- **Exercise aim**: Extract only the first line of the listing and every line after it up to and including the one with "P.part(b, 'core', M['brown'])". Omit the pictures.
/---
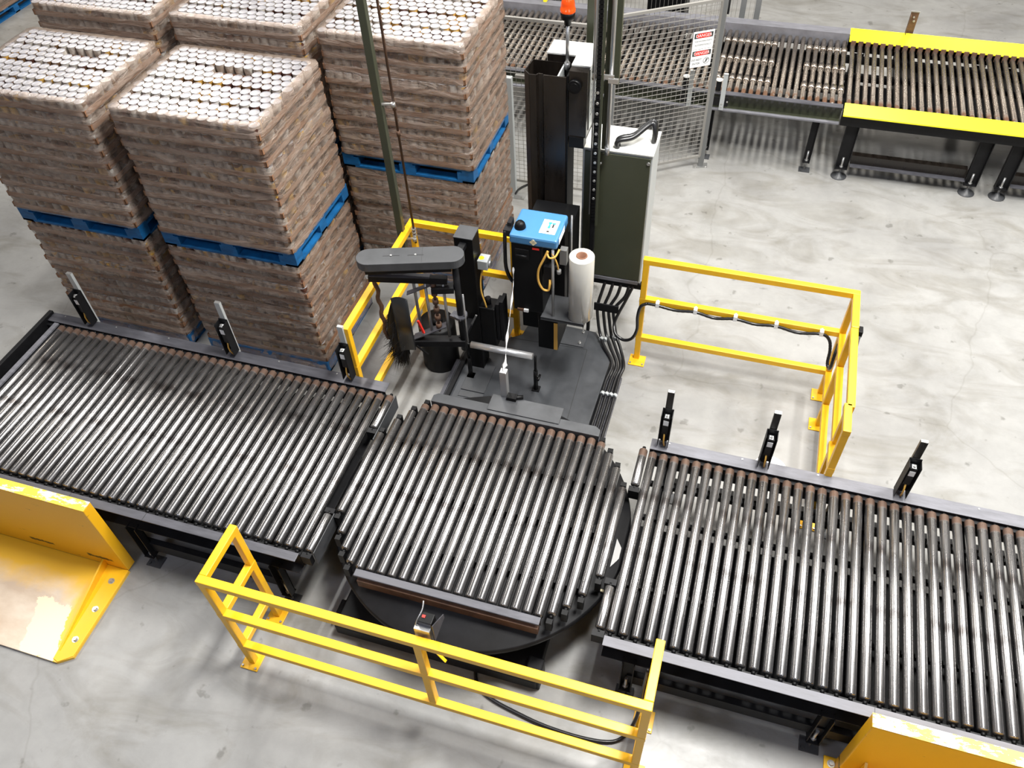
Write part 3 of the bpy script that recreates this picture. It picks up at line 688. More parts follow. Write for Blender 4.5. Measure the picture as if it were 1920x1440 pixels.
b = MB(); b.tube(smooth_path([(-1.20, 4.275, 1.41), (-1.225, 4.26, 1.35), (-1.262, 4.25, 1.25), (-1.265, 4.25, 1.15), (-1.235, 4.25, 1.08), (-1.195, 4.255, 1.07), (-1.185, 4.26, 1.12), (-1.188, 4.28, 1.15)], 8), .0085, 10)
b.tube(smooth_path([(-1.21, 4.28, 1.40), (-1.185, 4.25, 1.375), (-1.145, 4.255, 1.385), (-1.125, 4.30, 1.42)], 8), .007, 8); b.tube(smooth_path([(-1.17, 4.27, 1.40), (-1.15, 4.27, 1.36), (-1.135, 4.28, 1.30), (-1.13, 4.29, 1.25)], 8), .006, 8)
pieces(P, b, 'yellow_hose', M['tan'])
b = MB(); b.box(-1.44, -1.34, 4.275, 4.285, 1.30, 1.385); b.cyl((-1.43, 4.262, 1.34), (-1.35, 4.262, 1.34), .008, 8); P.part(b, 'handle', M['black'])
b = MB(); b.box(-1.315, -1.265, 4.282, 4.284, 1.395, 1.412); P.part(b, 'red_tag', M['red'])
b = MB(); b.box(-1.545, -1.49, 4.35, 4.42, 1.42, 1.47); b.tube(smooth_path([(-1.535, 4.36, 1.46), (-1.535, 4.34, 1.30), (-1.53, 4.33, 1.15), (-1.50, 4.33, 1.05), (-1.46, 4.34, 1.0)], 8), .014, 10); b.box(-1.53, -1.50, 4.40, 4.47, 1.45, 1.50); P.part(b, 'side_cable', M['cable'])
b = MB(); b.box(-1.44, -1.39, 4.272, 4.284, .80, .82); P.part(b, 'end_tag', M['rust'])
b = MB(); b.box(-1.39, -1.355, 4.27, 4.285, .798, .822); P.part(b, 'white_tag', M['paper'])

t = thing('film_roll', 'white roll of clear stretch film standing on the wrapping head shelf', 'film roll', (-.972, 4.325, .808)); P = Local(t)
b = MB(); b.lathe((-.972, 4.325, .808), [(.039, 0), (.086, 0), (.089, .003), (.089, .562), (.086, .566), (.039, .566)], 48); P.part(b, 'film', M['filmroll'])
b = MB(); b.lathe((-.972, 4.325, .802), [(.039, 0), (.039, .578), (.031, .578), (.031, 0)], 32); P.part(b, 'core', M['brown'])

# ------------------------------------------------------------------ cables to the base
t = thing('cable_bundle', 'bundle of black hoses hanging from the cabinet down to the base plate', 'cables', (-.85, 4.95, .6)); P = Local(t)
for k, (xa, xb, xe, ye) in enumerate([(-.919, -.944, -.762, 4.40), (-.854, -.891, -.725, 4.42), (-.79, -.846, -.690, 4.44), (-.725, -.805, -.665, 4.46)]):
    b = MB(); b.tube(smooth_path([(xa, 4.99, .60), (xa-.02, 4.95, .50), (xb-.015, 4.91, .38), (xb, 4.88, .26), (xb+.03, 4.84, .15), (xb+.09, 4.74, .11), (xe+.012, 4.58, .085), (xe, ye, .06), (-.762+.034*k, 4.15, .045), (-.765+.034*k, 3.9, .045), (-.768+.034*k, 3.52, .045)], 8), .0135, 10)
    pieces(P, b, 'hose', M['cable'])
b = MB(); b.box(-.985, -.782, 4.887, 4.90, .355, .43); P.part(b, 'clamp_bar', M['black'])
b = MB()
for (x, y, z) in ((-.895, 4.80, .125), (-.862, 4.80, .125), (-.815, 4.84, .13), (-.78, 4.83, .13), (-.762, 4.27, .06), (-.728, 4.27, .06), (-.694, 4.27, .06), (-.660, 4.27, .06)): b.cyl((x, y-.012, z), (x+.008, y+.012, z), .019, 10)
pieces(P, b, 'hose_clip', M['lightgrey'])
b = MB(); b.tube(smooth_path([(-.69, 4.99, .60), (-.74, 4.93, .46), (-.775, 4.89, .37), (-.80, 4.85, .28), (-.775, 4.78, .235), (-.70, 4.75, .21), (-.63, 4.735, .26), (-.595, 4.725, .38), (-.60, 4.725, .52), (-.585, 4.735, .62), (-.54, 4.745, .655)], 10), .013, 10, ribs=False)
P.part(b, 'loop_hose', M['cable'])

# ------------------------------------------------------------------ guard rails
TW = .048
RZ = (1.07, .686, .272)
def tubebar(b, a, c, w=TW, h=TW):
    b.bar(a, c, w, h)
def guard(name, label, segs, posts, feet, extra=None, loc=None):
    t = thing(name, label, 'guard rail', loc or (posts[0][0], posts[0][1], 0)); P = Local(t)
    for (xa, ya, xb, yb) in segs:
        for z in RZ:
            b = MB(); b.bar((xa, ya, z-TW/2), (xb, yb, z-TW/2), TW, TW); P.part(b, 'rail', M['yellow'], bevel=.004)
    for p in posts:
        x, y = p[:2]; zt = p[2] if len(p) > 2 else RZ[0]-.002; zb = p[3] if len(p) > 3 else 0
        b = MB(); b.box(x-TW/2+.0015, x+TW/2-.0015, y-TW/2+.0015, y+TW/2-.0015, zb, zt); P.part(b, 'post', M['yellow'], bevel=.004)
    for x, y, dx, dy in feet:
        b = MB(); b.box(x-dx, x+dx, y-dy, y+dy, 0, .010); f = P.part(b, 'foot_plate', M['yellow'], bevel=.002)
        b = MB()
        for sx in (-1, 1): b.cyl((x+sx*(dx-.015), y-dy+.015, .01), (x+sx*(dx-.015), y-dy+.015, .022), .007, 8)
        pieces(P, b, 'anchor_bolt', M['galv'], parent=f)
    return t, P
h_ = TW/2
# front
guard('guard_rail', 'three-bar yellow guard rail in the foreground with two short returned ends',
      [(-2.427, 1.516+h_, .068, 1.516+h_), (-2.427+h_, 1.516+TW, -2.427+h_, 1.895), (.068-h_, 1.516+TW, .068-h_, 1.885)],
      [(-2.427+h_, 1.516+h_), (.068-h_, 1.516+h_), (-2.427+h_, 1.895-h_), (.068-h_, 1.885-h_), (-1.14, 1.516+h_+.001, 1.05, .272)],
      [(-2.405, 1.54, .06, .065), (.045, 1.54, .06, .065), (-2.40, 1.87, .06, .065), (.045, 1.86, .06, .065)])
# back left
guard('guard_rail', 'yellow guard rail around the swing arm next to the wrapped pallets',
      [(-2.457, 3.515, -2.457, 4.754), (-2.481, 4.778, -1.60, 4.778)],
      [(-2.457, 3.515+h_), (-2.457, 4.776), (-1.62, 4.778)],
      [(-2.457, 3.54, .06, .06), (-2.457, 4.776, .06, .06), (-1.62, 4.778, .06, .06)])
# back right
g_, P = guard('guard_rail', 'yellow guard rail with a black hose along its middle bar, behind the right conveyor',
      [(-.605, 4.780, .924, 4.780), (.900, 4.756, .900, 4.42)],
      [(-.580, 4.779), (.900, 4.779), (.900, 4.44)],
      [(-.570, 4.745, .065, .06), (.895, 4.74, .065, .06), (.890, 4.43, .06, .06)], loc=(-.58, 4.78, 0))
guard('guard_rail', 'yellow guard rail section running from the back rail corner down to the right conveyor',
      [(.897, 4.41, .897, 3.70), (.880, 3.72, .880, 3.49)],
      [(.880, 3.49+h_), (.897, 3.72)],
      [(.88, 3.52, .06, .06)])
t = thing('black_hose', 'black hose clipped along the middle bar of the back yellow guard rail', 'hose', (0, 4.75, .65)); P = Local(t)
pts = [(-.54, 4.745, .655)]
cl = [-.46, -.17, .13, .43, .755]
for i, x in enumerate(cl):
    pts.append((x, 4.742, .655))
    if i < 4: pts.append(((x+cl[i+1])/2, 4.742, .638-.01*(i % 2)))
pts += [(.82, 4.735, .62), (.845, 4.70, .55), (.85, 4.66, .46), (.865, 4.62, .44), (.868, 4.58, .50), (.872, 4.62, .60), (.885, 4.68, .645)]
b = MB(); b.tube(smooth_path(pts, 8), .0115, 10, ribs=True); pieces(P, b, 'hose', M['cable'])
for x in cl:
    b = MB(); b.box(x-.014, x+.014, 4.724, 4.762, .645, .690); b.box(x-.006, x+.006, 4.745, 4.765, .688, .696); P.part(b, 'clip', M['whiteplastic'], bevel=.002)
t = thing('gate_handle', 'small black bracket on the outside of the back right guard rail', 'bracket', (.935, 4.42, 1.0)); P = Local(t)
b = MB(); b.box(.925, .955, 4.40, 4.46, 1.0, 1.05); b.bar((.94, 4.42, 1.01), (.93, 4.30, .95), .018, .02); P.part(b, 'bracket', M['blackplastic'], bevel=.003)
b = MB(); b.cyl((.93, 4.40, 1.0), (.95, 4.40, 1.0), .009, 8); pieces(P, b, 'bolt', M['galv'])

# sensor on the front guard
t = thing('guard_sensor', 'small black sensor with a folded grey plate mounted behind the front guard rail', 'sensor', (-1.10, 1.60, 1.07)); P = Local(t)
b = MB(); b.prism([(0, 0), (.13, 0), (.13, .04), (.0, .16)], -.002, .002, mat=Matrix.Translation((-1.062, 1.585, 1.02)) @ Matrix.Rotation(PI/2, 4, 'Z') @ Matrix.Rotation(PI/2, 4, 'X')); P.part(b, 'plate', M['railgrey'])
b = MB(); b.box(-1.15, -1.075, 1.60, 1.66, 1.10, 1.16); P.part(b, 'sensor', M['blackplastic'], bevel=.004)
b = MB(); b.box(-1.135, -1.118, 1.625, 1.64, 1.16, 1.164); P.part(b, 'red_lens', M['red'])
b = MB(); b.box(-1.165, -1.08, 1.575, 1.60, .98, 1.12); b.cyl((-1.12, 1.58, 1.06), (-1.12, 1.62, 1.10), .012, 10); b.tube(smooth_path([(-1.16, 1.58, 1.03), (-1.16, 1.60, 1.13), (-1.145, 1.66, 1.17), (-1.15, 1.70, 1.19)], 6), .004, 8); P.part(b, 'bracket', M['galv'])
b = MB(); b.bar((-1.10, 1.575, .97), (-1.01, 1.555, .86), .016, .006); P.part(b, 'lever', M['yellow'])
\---
- **Solution**:
Write part 3 of the bpy script that recreates this picture. It picks up at line 688. More parts follow. Write for Blender 4.5. Measure the picture as if it were 1920x1440 pixels.
b = MB(); b.tube(smooth_path([(-1.20, 4.275, 1.41), (-1.225, 4.26, 1.35), (-1.262, 4.25, 1.25), (-1.265, 4.25, 1.15), (-1.235, 4.25, 1.08), (-1.195, 4.255, 1.07), (-1.185, 4.26, 1.12), (-1.188, 4.28, 1.15)], 8), .0085, 10)
b.tube(smooth_path([(-1.21, 4.28, 1.40), (-1.185, 4.25, 1.375), (-1.145, 4.255, 1.385), (-1.125, 4.30, 1.42)], 8), .007, 8); b.tube(smooth_path([(-1.17, 4.27, 1.40), (-1.15, 4.27, 1.36), (-1.135, 4.28, 1.30), (-1.13, 4.29, 1.25)], 8), .006, 8)
pieces(P, b, 'yellow_hose', M['tan'])
b = MB(); b.box(-1.44, -1.34, 4.275, 4.285, 1.30, 1.385); b.cyl((-1.43, 4.262, 1.34), (-1.35, 4.262, 1.34), .008, 8); P.part(b, 'handle', M['black'])
b = MB(); b.box(-1.315, -1.265, 4.282, 4.284, 1.395, 1.412); P.part(b, 'red_tag', M['red'])
b = MB(); b.box(-1.545, -1.49, 4.35, 4.42, 1.42, 1.47); b.tube(smooth_path([(-1.535, 4.36, 1.46), (-1.535, 4.34, 1.30), (-1.53, 4.33, 1.15), (-1.50, 4.33, 1.05), (-1.46, 4.34, 1.0)], 8), .014, 10); b.box(-1.53, -1.50, 4.40, 4.47, 1.45, 1.50); P.part(b, 'side_cable', M['cable'])
b = MB(); b.box(-1.44, -1.39, 4.272, 4.284, .80, .82); P.part(b, 'end_tag', M['rust'])
b = MB(); b.box(-1.39, -1.355, 4.27, 4.285, .798, .822); P.part(b, 'white_tag', M['paper'])

t = thing('film_roll', 'white roll of clear stretch film standing on the wrapping head shelf', 'film roll', (-.972, 4.325, .808)); P = Local(t)
b = MB(); b.lathe((-.972, 4.325, .808), [(.039, 0), (.086, 0), (.089, .003), (.089, .562), (.086, .566), (.039, .566)], 48); P.part(b, 'film', M['filmroll'])
b = MB(); b.lathe((-.972, 4.325, .802), [(.039, 0), (.039, .578), (.031, .578), (.031, 0)], 32); P.part(b, 'core', M['brown'])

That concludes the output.